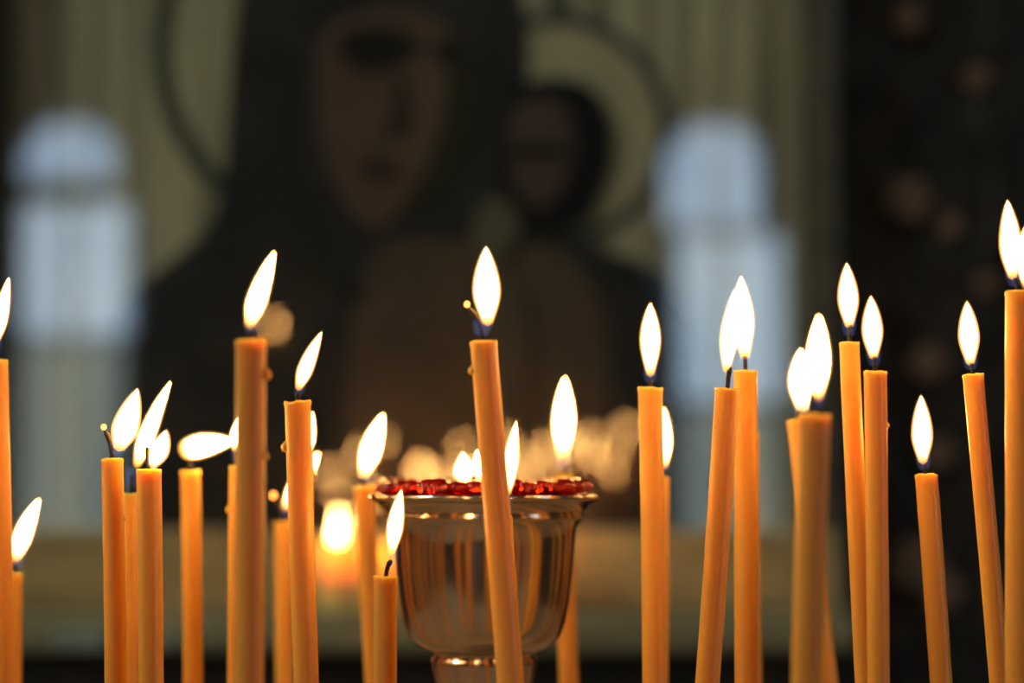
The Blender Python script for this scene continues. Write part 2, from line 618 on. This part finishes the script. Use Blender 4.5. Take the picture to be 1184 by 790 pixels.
# carved dark pillar on the right with gilded ornaments
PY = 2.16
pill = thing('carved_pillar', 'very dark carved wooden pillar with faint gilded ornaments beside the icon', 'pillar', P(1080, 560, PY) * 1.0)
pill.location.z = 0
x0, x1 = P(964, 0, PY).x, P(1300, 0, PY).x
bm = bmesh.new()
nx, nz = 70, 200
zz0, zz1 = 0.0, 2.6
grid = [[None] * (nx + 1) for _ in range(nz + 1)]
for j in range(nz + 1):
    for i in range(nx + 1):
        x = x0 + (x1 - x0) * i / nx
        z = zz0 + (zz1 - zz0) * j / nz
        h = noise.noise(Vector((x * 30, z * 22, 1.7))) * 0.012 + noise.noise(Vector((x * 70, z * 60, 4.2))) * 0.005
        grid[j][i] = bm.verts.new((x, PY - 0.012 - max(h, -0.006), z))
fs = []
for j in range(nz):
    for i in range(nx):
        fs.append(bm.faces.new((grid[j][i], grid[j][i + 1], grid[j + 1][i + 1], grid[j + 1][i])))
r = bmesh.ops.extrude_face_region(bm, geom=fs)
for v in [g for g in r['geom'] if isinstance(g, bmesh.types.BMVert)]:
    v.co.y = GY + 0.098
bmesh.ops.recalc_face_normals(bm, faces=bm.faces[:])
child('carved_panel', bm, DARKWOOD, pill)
ORN = pbr('worn_gilt_ornament', (0.19, 0.10, 0.055), (0.08, 0.045, 0.025), 0.6, 0.1, scale=60)
def rosette(x, y, s):
    c = P(x, y, PY - 0.02)
    R = s * PY / FPX / 2 * 1.35
    bm = bmesh.new()
    blob(bm, c, R * 0.35, (1, 0.7, 1))
    for k in range(6):
        a = k * math.pi / 3
        blob(bm, c + Vector((math.cos(a), 0, math.sin(a))) * R * 0.62, R * 0.36, (1, 0.5, 1))
    child('rosette', bm, ORN, pill)
for x, y, s in ((1050, 232, 44), (1050, 22, 30), (1100, 262, 24), (1074, 420, 34), (1085, 525, 30), (1062, 655, 50),
                (1092, 685, 34), (1140, 330, 22), (1000, 540, 26), (1130, 90, 26)):
    rosette(x, y, s)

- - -

:: Exercise brief ::
From start to finish, output the listing exactly, but omit its pictures.

:: Correct answer ::
The Blender Python script for this scene continues. Write part 2, from line 618 on. This part finishes the script. Use Blender 4.5. Take the picture to be 1184 by 790 pixels.
# carved dark pillar on the right with gilded ornaments
PY = 2.16
pill = thing('carved_pillar', 'very dark carved wooden pillar with faint gilded ornaments beside the icon', 'pillar', P(1080, 560, PY) * 1.0)
pill.location.z = 0
x0, x1 = P(964, 0, PY).x, P(1300, 0, PY).x
bm = bmesh.new()
nx, nz = 70, 200
zz0, zz1 = 0.0, 2.6
grid = [[None] * (nx + 1) for _ in range(nz + 1)]
for j in range(nz + 1):
    for i in range(nx + 1):
        x = x0 + (x1 - x0) * i / nx
        z = zz0 + (zz1 - zz0) * j / nz
        h = noise.noise(Vector((x * 30, z * 22, 1.7))) * 0.012 + noise.noise(Vector((x * 70, z * 60, 4.2))) * 0.005
        grid[j][i] = bm.verts.new((x, PY - 0.012 - max(h, -0.006), z))
fs = []
for j in range(nz):
    for i in range(nx):
        fs.append(bm.faces.new((grid[j][i], grid[j][i + 1], grid[j + 1][i + 1], grid[j + 1][i])))
r = bmesh.ops.extrude_face_region(bm, geom=fs)
for v in [g for g in r['geom'] if isinstance(g, bmesh.types.BMVert)]:
    v.co.y = GY + 0.098
bmesh.ops.recalc_face_normals(bm, faces=bm.faces[:])
child('carved_panel', bm, DARKWOOD, pill)
ORN = pbr('worn_gilt_ornament', (0.19, 0.10, 0.055), (0.08, 0.045, 0.025), 0.6, 0.1, scale=60)
def rosette(x, y, s):
    c = P(x, y, PY - 0.02)
    R = s * PY / FPX / 2 * 1.35
    bm = bmesh.new()
    blob(bm, c, R * 0.35, (1, 0.7, 1))
    for k in range(6):
        a = k * math.pi / 3
        blob(bm, c + Vector((math.cos(a), 0, math.sin(a))) * R * 0.62, R * 0.36, (1, 0.5, 1))
    child('rosette', bm, ORN, pill)
for x, y, s in ((1050, 232, 44), (1050, 22, 30), (1100, 262, 24), (1074, 420, 34), (1085, 525, 30), (1062, 655, 50),
                (1092, 685, 34), (1140, 330, 22), (1000, 540, 26), (1130, 90, 26)):
    rosette(x, y, s)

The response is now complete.